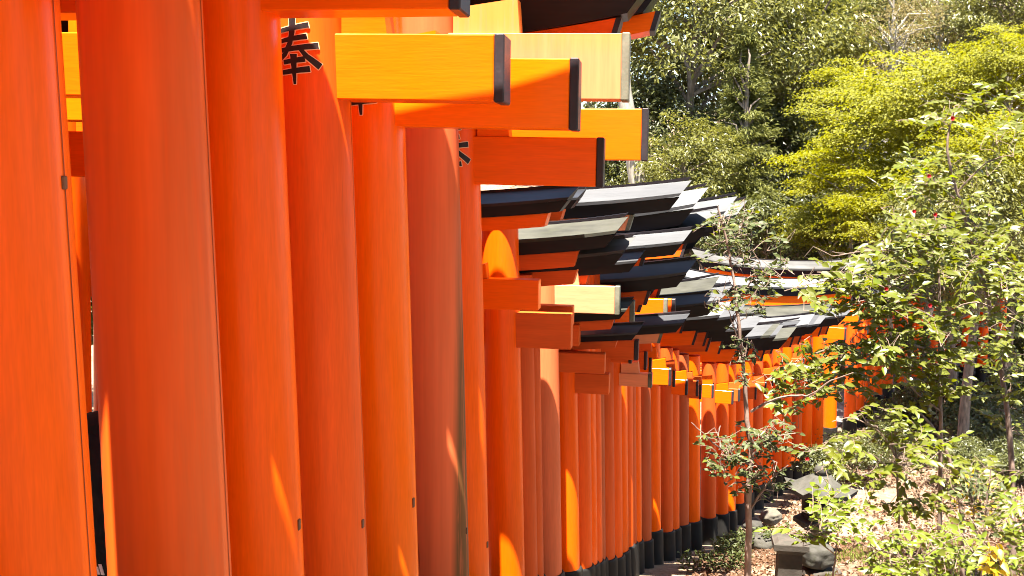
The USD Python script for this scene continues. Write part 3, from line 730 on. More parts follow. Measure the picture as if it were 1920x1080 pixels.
# the wood that stands round the viewpoint
for i, (X, Y, Z, sc_) in enumerate([(5.0, 2.0, 11.5, 1.0), (5.5, -3.5, 10.5, 1.1), (1.0, -8.5, 9.5, 1.0), (-4.5, -9, 10.0, 1.2), (-8.0, -3.5, 10.5, 1.2), (-7.5, 2.5, 9.0, 1.1), (-8, 7, 8.5, 1.0), (8.2, 6.5, 10.0, 1.0)]):
    dup(PROTO[(['oak', 'dark'][i % 2], i // 2 % 2)], 'evergreen tree ' + ['at the right shoulder of the viewpoint', 'behind the viewpoint on the right', 'straight behind the viewpoint', 'behind the uppermost gates', 'left of the uppermost gates', 'left of the leftmost posts', 'left of the gates below the leftmost posts', 'on the bank right of the viewpoint'][i], (X, Y, Z), i * 1.3, sc_, group='trees round the viewpoint')
# a pale bare trunk standing behind the roof tips
tp = [at_depth(x, y, 33) for x, y in ((1207, 420), (1198, 360), (1189, 300), (1180, 230), (1170, 170), (1166, 100), (1160, 20))]
t = thing('bare_trunk_tree', 'pale mottled bare trunk standing between the beam ends and the upper roof tips', 'tree', tuple(tp[0]))
obj('trunk', tube(np.array(tp) - tp[0] + 0, np.linspace(0.30, 0.2, 7), 14), BARKP, t, smooth=60)
# ------------------------------------------------------------------ near camellias and other young trees
def leaf_shape(L, W, fold, curl):
    """One leaf: pointed oval folded along its midrib, base at the origin, tip along +x."""
    t = np.array([0.12, 0.38, 0.68])
    w = np.array([0.62, 1.0, 0.66]) * W / 2
    v = [(0, 0, 0)]
    for k in range(3):
        z = -curl * L * t[k] ** 2
        v += [(t[k] * L, 0, z), (t[k] * L, w[k], z + fold * w[k]), (t[k] * L, -w[k], z + fold * w[k])]
    v.append((L, 0, -curl * L))
    f = [(0, 1, 2), (0, 3, 1), (1, 4, 5), (1, 5, 2), (1, 3, 6), (1, 6, 4), (4, 7, 8), (4, 8, 5), (4, 6, 9), (4, 9, 7), (7, 10, 8), (7, 9, 10)]
    return np.array(v, float), np.array(f)[:, ::-1]

def frame(d, up):
    d = d / np.linalg.norm(d)
    s = np.cross(up, d); s /= np.linalg.norm(s) + 1e-9
    n = np.cross(d, s)
    return np.stack([d, s, n], 0)

def to_px(P):
    q = np.asarray(P) - CAM
    dz = q @ F_
    return 960 + FPX * (q @ R_) / dz, 540 - FPX * (q @ U_) / dz

class Plant:
    def __init__(self, name, label, cat_, base, seed, mat, mat2=None, leaf=(0.075, 0.036), group=None):
        self.rs = np.random.RandomState(seed)
        self.base = np.array(base, float)
        self.t = thing(name, label, cat_, tuple(self.base), group=group)
        self.wood, self.leaves, self.mat, self.mat2, self.leaf, self.nodes = [], [], mat, mat2 or mat, leaf, []
        self.trunks = []
    def stem(self, pts, r0, r1, main=True):
        pts = np.array(pts, float)
        if len(pts) > 2:
            s = np.linspace(0, len(pts) - 1, (len(pts) - 1) * 4 + 1)
            fine = np.stack([np.interp(s, range(len(pts)), pts[:, k]) for k in range(3)], 1)
            for _ in range(3):
                fine[1:-1] = (fine[:-2] + 2 * fine[1:-1] + fine[2:]) / 4
            pts = fine
        pts = pts + self.rs.normal(size=pts.shape) * min(r0, 0.01) * 0.25
        rr = np.linspace(r0, r1, len(pts))
        (self.trunks if main else self.wood).append(tube(pts - self.base, rr, 9 if main else 5))
        self.nodes += [(p, r) for p, r in zip(pts, rr)]
        return pts
    def spray(self, tip, length=0.42, n=None, dirn=None, link=True, droop=0.12, dense=1.0):
        """A leafy twig that ends at tip, joined by a thin branch to the nearest wood."""
        rs = self.rs
        tip = np.array(tip, float)
        nd = self.node_array()
        dd = np.linalg.norm(nd - tip, axis=1) + np.maximum(nd[:, 2] - tip[2] + 0.05, 0) * 1.5
        k = int(np.argmin(dd + rs.rand(len(dd)) * 0.15))
        root = nd[k]
        if dirn is None:
            dirn = tip - root
            dirn = dirn / (np.linalg.norm(dirn) + 1e-9) + rs.normal(size=3) * 0.35
            dirn[2] = dirn[2] * 0.6 + 0.1
        dirn = np.array(dirn, float) / np.linalg.norm(dirn)
        s = np.linspace(0, 1, 7)[:, None]
        start = tip - dirn * length
        tw = start + dirn * length * s + np.array([0, 0, -droop * length]) * s ** 2 + rs.normal(size=3) * 0.03 * np.sin(s * 3.1)
        if link:
            mid = (root + start) / 2 + [0, 0, 0.06] + rs.normal(size=3) * 0.04
            ln = np.linalg.norm(start - root)
            r0 = min(self.nodes[k][1] * 0.7, 0.004 + 0.006 * ln)
            q = np.array([root, (root + mid) / 2 + rs.normal(size=3) * 0.015, mid, (mid + start) / 2, start])
            self.wood.append(tube(q - self.base, np.linspace(r0, 0.003, 5), 5))
            self.nodes += [(p, r0 * 0.6) for p in q[1:]]
        self.wood.append(tube(tw - self.base, np.linspace(0.0032, 0.0015, 7), 4))
        self.nodes += [(tw[3], 0.003)]
        n = n or max(5, int(length / 0.036 * dense))
        side = 1
        for i in range(n + 1):
            f = 0.12 + 0.88 * i / n
            p = np.array([np.interp(f, s[:, 0], tw[:, c]) for c in range(3)])
            d0 = dirn + np.array([0, 0, -2 * droop * f])
            lat = np.cross([0, 0, 1.0], d0); lat /= np.linalg.norm(lat) + 1e-9
            side = -side
            if i == n:
                d, = [d0]
            else:
                d = d0 * 0.75 + lat * side * rs.uniform(0.6, 1.1) + [0, 0, rs.uniform(-0.45, 0.15)]
            up = np.array([-0.12, -0.50, 0.85]) + rs.normal(size=3) * 0.42
            L = self.leaf[0] * rs.uniform(0.65, 1.2)
            v, fc = leaf_shape(L, L * self.leaf[1] / self.leaf[0] * rs.uniform(0.85, 1.15), rs.uniform(0.15, 0.6), rs.uniform(0.02, 0.3))
            v = v @ frame(d, up) + p - self.base
            self.leaves.append((v, fc, p))
    def node_array(self):
        if not hasattr(self, '_buf'):
            self._buf, self._n = np.zeros((200000, 3)), 0
        for q, _ in self.nodes[self._n:]:
            self._buf[self._n] = q; self._n += 1
        return self._buf[:self._n]
    def fill(self, poly, count, Yr, length=(0.3, 0.5), **kw):
        """Sprays whose tips fall inside the photo polygon poly at distances Yr."""
        P = Polygon(poly)
        x0, y0, x1, y1 = P.bounds
        from shapely.geometry import Point
        pts = []
        while len(pts) < count:
            x, y = self.rs.uniform(x0, x1), self.rs.uniform(y0, y1)
            if P.contains(Point(x, y)):
                pts.append(at_depth(x, y, self.rs.uniform(*Yr)))
        nd = np.array([p for p, _ in self.nodes])
        pts.sort(key=lambda p: np.min(np.linalg.norm(nd - p, axis=1)))
        for p in pts:
            self.spray(p, self.rs.uniform(*length), **kw)
    def flower(self, px, py, Y, r=0.027):
        c = at_depth(px, py, Y) - self.base
        pet = []
        for ring, (n, op, sc) in enumerate(((6, 0.9, 1.0), (5, 0.5, 0.75), (4, 0.2, 0.5))):
            for k in range(n):
                a = k * 6.283 / n + ring
                v, f = leaf_shape(r * 1.25 * sc, r * 1.1 * sc, 0.5, -0.25)
                d = np.array([math.cos(a) * op, -0.75, math.sin(a) * op])
                pet.append((v @ frame(d, np.array([-math.cos(a), -0.6, -math.sin(a)])) + c, f))
        obj('flower', cat(*pet), PETAL, self.t)
    def done(self, single=300):
        if self.trunks:
            obj('trunk', cat(*self.trunks), self.bark if hasattr(self, 'bark') else TWIG, self.t, smooth=60)
        if self.wood:
            obj('branches', cat(*self.wood), TWIG, self.t, smooth=60)
        ps = np.array([l[2] for l in self.leaves])
        x, y = to_px(ps)
        off = (x < -20) | (x > 1940) | (y < -20) | (y > 1100)
        order = np.argsort(np.linalg.norm(ps - CAM, axis=1) + off * 1000)
        for k in order[:single]:
            obj('leaf', self.leaves[k][:2], self.mat if self.rs.rand() < 0.8 else self.mat2, self.t, smooth=True)
        if len(order) > single:
            rest = [self.leaves[k][:2] for k in order[single:]]
            tag(obj('further_leaves', cat(*rest), self.mat, self.t, smooth=True), kind='stuff')
PETAL = usdkit.material(stage, LK + 'camellia_red', {"p": ("principled_bsdf", {"base_color": (0.55, 0.02, 0.03), "roughness": 0.5})}, surface="p.BSDF")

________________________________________

§ **What the task asks**:
In the listing above, find each line with the word "from" and copy it.

§ **Solved exercise**:
The USD Python script for this scene continues. Write part 3, from line 730 on. More parts follow. Measure the picture as if it were 1920x1080 pixels.
        from shapely.geometry import Point